_Given problem_:
Would you transcribe the listing that follows, character for character, and omit its images?

>> start Raw data

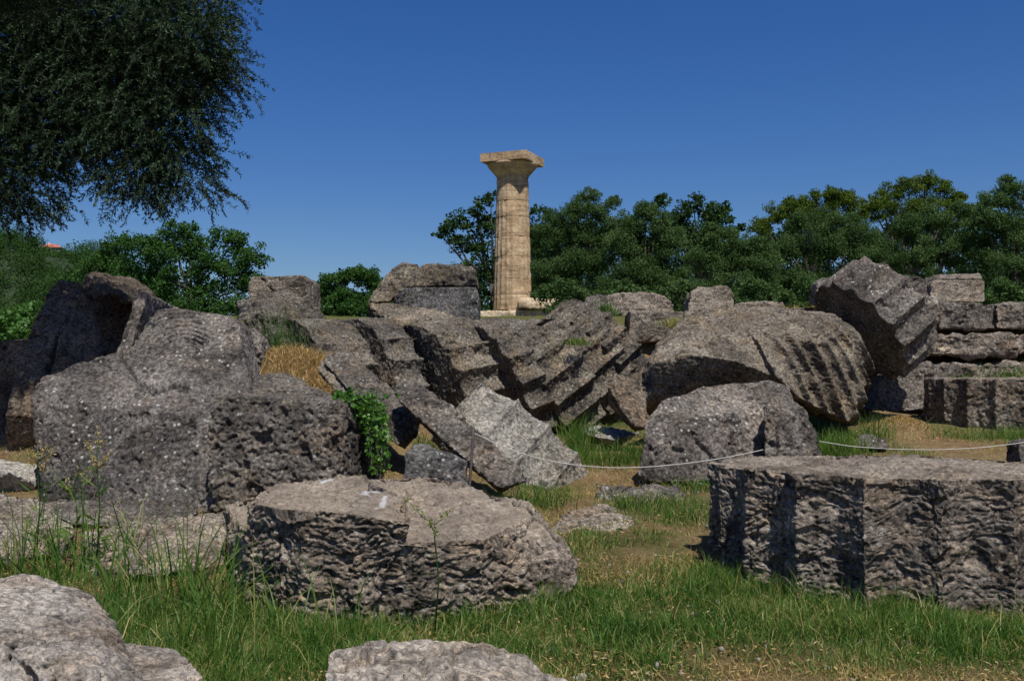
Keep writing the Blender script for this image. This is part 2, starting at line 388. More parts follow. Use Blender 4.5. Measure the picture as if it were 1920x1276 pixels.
def axis_frame(u):
    u = np.asarray(u, float); u /= np.linalg.norm(u)
    n = np.array([u[1], -u[0], 0.0]) if abs(u[2]) < .98 else np.array([1.0, 0, 0])
    n /= np.linalg.norm(n); t = np.cross(n, u)
    return u, n, t      # axis, near-horizontal, up-ish (t)
def drum(C, u, R, H, depth=.05, nf=20, phase=0., cuts=(), taper=0., plain=None, wear=.85):
    """fluted column drum; cuts: [(point, normal)] remove what lies on the normal's side"""
    u, n, t = axis_frame(u)
    if t[2] < 0: t = -t
    m = 9; th = (np.arange(nf * m) / (nf * m)) * 2 * pi
    q = (np.arange(nf * m) % m) / m
    cut = depth * (1 - (2 * q - 1) ** 2)
    if plain is not None:  # worn smooth between these angles (radians, 0 = towards n, pi/2 = up)
        a = (th + phase + pi) % (2 * pi) - pi
        wgt = ss(plain[0] - .25, plain[0] + .1, a) * (1 - ss(plain[1] - .1, plain[1] + .25, a)); cut = cut * (1 - wear * wgt) + depth * .5 * wear * wgt
    rr = R - cut
    rings = []
    for s, rs in ((-.5, 1 + taper), (.5, 1 - taper)):
        c = np.asarray(C) + u * H * s
        rings.append(c + (rr * rs)[:, None] * (np.cos(th + phase)[:, None] * n + np.sin(th + phase)[:, None] * t))
    bm = bmesh.new(); k = len(th)
    a = [bm.verts.new(p) for p in rings[0]]; b = [bm.verts.new(p) for p in rings[1]]
    for i in range(k): bm.faces.new((a[i], a[(i + 1) % k], b[(i + 1) % k], b[i]))
    bm.faces.new(a[::-1]); bm.faces.new(b)
    for pt, nr in cuts:
        g = bm.verts[:] + bm.edges[:] + bm.faces[:]
        bmesh.ops.bisect_plane(bm, geom=g, plane_co=Vector(pt), plane_no=Vector(nr), clear_outer=True)
        ed = [e for e in bm.edges if e.is_boundary]
        if ed: bmesh.ops.holes_fill(bm, edges=ed, sides=0)
    bmesh.ops.recalc_face_normals(bm, faces=bm.faces)
    return bm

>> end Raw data

_Reply_:
Keep writing the Blender script for this image. This is part 2, starting at line 388. More parts follow. Use Blender 4.5. Measure the picture as if it were 1920x1276 pixels.
def axis_frame(u):
    u = np.asarray(u, float); u /= np.linalg.norm(u)
    n = np.array([u[1], -u[0], 0.0]) if abs(u[2]) < .98 else np.array([1.0, 0, 0])
    n /= np.linalg.norm(n); t = np.cross(n, u)
    return u, n, t      # axis, near-horizontal, up-ish (t)
def drum(C, u, R, H, depth=.05, nf=20, phase=0., cuts=(), taper=0., plain=None, wear=.85):
    """fluted column drum; cuts: [(point, normal)] remove what lies on the normal's side"""
    u, n, t = axis_frame(u)
    if t[2] < 0: t = -t
    m = 9; th = (np.arange(nf * m) / (nf * m)) * 2 * pi
    q = (np.arange(nf * m) % m) / m
    cut = depth * (1 - (2 * q - 1) ** 2)
    if plain is not None:  # worn smooth between these angles (radians, 0 = towards n, pi/2 = up)
        a = (th + phase + pi) % (2 * pi) - pi
        wgt = ss(plain[0] - .25, plain[0] + .1, a) * (1 - ss(plain[1] - .1, plain[1] + .25, a)); cut = cut * (1 - wear * wgt) + depth * .5 * wear * wgt
    rr = R - cut
    rings = []
    for s, rs in ((-.5, 1 + taper), (.5, 1 - taper)):
        c = np.asarray(C) + u * H * s
        rings.append(c + (rr * rs)[:, None] * (np.cos(th + phase)[:, None] * n + np.sin(th + phase)[:, None] * t))
    bm = bmesh.new(); k = len(th)
    a = [bm.verts.new(p) for p in rings[0]]; b = [bm.verts.new(p) for p in rings[1]]
    for i in range(k): bm.faces.new((a[i], a[(i + 1) % k], b[(i + 1) % k], b[i]))
    bm.faces.new(a[::-1]); bm.faces.new(b)
    for pt, nr in cuts:
        g = bm.verts[:] + bm.edges[:] + bm.faces[:]
        bmesh.ops.bisect_plane(bm, geom=g, plane_co=Vector(pt), plane_no=Vector(nr), clear_outer=True)
        ed = [e for e in bm.edges if e.is_boundary]
        if ed: bmesh.ops.holes_fill(bm, edges=ed, sides=0)
    bmesh.ops.recalc_face_normals(bm, faces=bm.faces)
    return bm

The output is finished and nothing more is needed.